Speak to your priest if you have one, or local carer support group. Suppprt is out there (and on here, but local specific support may be of more use)
You need a break sweetheart.
Find a way to get one.
(Short term some anti-depressants may be an idea to bring you off that ledge and bring some calm into your life. I know that horrible tight mounting feeling of being overwhelmed that you are describing too well)
Sounds really glib, but I found some hypnotherapy videos on Youtube that brought my anxiety levels down. Worth hiding for 15 mins to try some til you find one that works for you... may not be your thing, wasn't mine, but I was desperate and my GP told me to try it as option to antidepressants. Did work.
Cindie
Best of luck to you and may God bless all caregivers!
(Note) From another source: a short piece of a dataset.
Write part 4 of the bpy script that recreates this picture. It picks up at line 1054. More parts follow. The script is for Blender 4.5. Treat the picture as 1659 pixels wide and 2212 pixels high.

Sorry for your problems, I know
God Bless You for caring.
yes, it is "normal" for your parent(s) to reach out to those geographically closest to them. This is especially true if the farther-out kids never visit. They may call once in awhile, but if they aren't physically present, they really don't count.
I'm the one of 5 kids who is in the same neighborhood as my parents. We thought it would be a good idea to live near my folks, so our own kids would really KNOW their GP's. well guess what. that has come at a huge price.
My siblings, yes I am jealous. They get to go on with their lives, take promotional job positions, IE, they get to live their lives for their own families. And never worry about their folks (until the funeral).
And me. I get to do all the folks' grocery shopping, worry about whether I'm getting them out of the house, often enough (they don't drive any longer).
But I'm also seeing the whole Life Cycle, in every bittersweet detail, as my siblings will never see.......
So, there are valuable Life Lessons to be learned.
Remember the 4th Commandment (and I do apologize if you are not schooled in that Tradition). There is something more to this Life than we can see.
Unless you put a gun to their head the help will not be forthcoming in many cases.
And the kicker is they know the "sole caregiver" can't just walk away, for one thing they can't do it for loyalty reasons, for another in many states you could be looking at charges of neglect.
I do think the suggestion to try and get outside help is a good one. But let's be realistic about siblings that aren't helping, they're not going to in most cases.
Sure there may be a minority of people who like being a martyr, but the fact is in the majority of cases when eldercare falls onto the shoulders of one adult child it is because the other siblings just won't help.
You can beg and plead, and it will fall on deaf ears.
As I said, unless you put a gun to their head(and even that might not work) many caregivers are on their own.
But the do nothing siblings manage to make it in time for the reading of the will.
The best advice I was ever given was from a nurse when I told her about my do nothing brother, she said to me "Remove him from the equation"...very wise words.